BREACH OF WARRANTY OF AUTHORITY

The judge held that it was probable that an order would have been made on the basis of breach of warranty of authority.

Breach of warranty of authority
    1. As I said earlier, there is also another jurisdiction available, relating to the court’s jurisdiction over solicitors to order them summarily to compensate persons who have suffered loss because of a breach of the implied warranty that they have their client’s authority to bring the proceedings. As William Trower QC (as he then was) said in Zoya Ltd v Ahmed [2016] 4 WLR 174, [29], the authorities showed that
“in all cases, the liability was strict and that it was not necessary to prove that the agent knew or should have known of the want of authority.”
Given my conclusion on the wasted costs order, I do not need, strictly speaking, to decide whether, if I had not decided to make such an order, I would have made an order under the breach of warranty jurisdiction.

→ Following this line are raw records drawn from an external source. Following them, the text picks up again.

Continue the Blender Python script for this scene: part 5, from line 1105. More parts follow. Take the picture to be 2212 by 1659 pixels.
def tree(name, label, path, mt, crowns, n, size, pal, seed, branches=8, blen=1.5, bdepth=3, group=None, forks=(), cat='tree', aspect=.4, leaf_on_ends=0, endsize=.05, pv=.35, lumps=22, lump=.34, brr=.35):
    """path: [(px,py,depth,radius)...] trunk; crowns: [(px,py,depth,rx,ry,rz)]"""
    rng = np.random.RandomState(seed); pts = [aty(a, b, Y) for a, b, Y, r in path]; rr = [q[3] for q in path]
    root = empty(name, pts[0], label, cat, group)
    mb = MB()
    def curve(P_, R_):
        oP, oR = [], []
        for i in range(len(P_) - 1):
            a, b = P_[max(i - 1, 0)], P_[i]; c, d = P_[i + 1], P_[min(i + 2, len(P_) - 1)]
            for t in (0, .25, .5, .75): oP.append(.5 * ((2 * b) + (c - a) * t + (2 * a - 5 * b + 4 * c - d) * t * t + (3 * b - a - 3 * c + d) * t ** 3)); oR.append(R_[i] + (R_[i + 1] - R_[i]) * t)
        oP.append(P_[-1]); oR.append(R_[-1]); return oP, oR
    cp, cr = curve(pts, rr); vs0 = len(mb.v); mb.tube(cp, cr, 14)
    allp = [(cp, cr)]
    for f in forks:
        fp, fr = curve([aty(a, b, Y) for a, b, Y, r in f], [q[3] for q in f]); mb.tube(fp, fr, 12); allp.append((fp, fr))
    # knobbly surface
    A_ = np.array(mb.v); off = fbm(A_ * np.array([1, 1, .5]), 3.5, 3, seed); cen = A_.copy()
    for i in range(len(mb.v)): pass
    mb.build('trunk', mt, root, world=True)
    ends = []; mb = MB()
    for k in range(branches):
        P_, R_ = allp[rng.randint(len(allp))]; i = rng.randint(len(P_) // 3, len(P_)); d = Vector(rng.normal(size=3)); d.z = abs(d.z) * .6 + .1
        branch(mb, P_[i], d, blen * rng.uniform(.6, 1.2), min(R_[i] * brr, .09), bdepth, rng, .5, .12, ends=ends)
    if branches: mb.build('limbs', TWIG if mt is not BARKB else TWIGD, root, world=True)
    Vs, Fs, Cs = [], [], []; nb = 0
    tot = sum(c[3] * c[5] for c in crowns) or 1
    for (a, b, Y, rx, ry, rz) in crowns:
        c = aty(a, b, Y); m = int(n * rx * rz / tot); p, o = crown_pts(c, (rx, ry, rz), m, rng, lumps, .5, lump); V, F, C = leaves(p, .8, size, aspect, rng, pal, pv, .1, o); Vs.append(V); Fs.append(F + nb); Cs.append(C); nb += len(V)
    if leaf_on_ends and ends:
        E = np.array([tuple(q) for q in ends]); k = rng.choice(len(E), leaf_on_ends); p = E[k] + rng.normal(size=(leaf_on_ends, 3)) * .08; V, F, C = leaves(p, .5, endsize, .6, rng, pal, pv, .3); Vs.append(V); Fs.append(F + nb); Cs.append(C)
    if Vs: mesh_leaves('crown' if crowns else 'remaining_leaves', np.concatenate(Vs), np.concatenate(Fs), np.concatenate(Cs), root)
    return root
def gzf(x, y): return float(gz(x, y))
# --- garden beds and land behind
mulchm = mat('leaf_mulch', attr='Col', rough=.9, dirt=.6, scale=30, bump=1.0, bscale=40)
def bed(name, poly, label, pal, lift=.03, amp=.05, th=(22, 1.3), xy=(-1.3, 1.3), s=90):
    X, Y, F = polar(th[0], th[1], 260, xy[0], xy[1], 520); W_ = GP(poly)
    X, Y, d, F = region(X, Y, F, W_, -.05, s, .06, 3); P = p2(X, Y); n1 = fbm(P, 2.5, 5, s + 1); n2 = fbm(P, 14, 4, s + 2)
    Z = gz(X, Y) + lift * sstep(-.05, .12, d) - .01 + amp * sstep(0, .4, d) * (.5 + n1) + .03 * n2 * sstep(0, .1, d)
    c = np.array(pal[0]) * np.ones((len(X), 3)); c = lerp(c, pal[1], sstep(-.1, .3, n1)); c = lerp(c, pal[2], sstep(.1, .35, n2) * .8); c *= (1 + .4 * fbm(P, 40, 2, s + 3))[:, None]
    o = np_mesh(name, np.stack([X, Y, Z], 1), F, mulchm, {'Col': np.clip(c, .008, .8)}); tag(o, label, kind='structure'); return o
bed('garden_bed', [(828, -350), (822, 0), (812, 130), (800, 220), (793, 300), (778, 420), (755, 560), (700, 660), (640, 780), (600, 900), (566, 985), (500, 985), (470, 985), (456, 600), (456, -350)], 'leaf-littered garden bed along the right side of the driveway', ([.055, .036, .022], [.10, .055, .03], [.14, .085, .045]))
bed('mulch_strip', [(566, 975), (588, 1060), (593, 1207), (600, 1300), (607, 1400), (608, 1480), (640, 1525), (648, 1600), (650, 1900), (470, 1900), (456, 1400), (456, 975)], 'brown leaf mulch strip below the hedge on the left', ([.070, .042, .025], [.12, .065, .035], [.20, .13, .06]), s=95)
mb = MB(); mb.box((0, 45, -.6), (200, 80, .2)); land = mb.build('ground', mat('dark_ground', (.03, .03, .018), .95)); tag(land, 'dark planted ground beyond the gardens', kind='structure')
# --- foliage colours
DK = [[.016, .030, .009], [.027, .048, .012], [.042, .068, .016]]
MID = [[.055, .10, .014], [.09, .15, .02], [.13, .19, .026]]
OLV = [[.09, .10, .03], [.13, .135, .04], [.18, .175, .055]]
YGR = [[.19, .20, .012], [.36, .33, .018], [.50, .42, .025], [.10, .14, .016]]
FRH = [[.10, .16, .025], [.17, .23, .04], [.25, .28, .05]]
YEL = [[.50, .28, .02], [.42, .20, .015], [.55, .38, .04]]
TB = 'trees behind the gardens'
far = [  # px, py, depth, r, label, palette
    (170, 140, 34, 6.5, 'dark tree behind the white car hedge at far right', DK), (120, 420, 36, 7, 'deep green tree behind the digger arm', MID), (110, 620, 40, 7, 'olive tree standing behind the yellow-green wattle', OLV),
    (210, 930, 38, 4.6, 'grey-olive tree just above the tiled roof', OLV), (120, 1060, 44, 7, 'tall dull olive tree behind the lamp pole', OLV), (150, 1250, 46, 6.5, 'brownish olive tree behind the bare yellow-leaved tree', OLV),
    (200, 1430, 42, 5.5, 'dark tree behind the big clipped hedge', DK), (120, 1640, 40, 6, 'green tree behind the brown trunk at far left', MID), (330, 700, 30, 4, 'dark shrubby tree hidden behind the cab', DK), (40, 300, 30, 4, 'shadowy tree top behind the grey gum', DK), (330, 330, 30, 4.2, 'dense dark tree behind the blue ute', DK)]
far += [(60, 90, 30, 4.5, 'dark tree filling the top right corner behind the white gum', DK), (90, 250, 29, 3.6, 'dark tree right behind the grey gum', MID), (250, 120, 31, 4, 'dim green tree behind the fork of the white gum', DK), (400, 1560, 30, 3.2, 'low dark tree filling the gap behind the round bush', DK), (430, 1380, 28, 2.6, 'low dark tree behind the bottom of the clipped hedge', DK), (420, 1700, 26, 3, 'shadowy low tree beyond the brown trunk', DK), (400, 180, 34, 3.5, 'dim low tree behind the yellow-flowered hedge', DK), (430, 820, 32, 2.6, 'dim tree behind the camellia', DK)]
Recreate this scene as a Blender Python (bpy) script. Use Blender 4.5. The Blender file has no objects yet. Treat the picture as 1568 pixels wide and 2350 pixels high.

But, without finally deciding, I will indicate that at present I can see no reason why I would not have done so in this case.

THE RESULT

A wasted costs order was made.

 

Conclusion
    1. For the reasons given above, I will make a wasted costs order against NRG in a sum equal to the costs awarded to the respondent on 15 June 2022. I should be grateful to receive an agreed minute of order for approval.